The exam is approximately three hours long and has two parts — multiple choice and free response. Each section is worth 50% of the final exam grade.

You can use a scientific, programmable, or graphing calculator for the free-response section and you will be provided with tables of commonly used physics equations. For a list of acceptable calculators for the AP Physics B exam, please see the link to the right under Next Steps.

The portion of the exam covering each course topic area is:

  • Newtonian Mechanics (35%)
  • Fluid Mechanics and Thermal Physics (15%)
  • Electricity and Magnetism (25%)
  • Waves and Optics (15%)
  • Atomic and Nuclear Physics (10%)

The order and sequence of these concepts is just a guide. Teachers have flexibility in how they choose to cover the topics in the concept outline.

Section I: Multiple Choice — 70 Questions; 1 hour and 30 minutes

These questions test the breadth of your knowledge and understanding of the basic principles of physics.

Total scores on the multiple-choice section are based on the number of questions answered correctly. Points are not deducted for incorrect answers and no points are awarded for unanswered questions.

Section II: Free Response — 6–7 Questions; 1 hour and 30 minutes

The free-response section requires you to demonstrate your knowledge of the principles that should be applied — and how you should apply them — to solve a variety of in-depth problems. These problems could include general questions or laboratory-based questions.

Questions may ask you to:

  • Determine directions of vectors or paths of particles
  • Draw or interpret diagrams
  • Interpret or express physical relationships in graphical form
  • Account for observed phenomena
  • Interpret experimental data, including their limitations and uncertainties
  • Construct and use conceptual models and explain their limitations
  • Explain steps taken to arrive at a result or to predict future physical behavior
  • Manipulate equations that describe physical relationships
  • Obtain reasonable estimates
  • Solve problems that require the determination of physical quantities in either numerical or symbolic form and that may require the application of single or multiple concepts

Laboratory-related questions may ask you to:

  • Design experiments, including identifying equipment needed and describing how it is to be used; drawing diagrams or providing descriptions of experimental setups; or describing procedures to be used, including controls and measurements to be taken
  • Analyze data, including displaying data in graphical or tabular form, fitting lines and curves to data points in graphs, performing calculations with data, or making extrapolations and interpolations from data
  • Analyze errors, including identifying sources of error and how they propagate, estimating magnitude and direction of errors, determining significant digits, or identifying ways to reduce error
  • Communicate results, including drawing inferences and conclusions from experimental data, suggesting ways to improve experiments, or proposing questions for further study

For the free response section, credit for answers depends on the quality of the solutions and explanations shown, so be sure to show your work. Some questions specifically ask you to justify your answer or to explain your reasoning. This analysis may generally be in the form of prose, equations, calculations, diagrams, or graphs.

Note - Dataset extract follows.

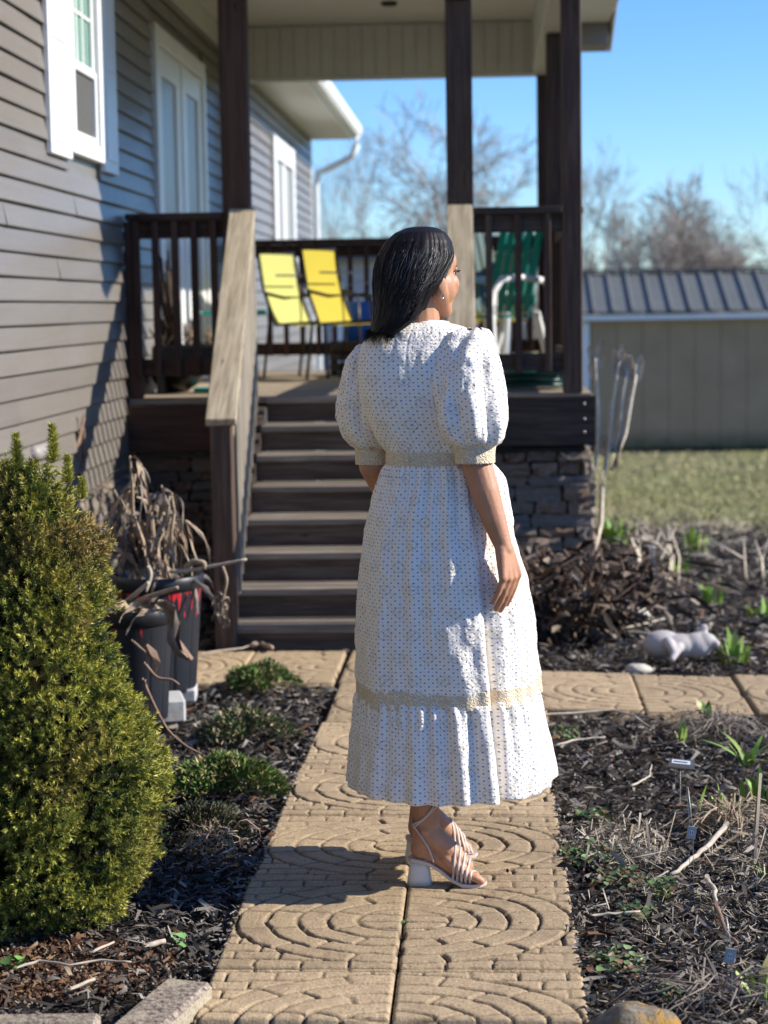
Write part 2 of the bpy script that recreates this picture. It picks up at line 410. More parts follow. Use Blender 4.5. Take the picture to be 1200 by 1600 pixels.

On the AP Physics Exams the words “justify,” “explain,” “calculate,” “what is,” “determine,” “derive,” “sketch,” and “plothave precise meanings. Students should pay careful attention to these words in order to obtain maximum credit and should avoid including irrelevant or extraneous material in their answers. For the precise description of these terms used on the exam, please see the course description section titled, “The Free-Response Sections — Student Presentation.”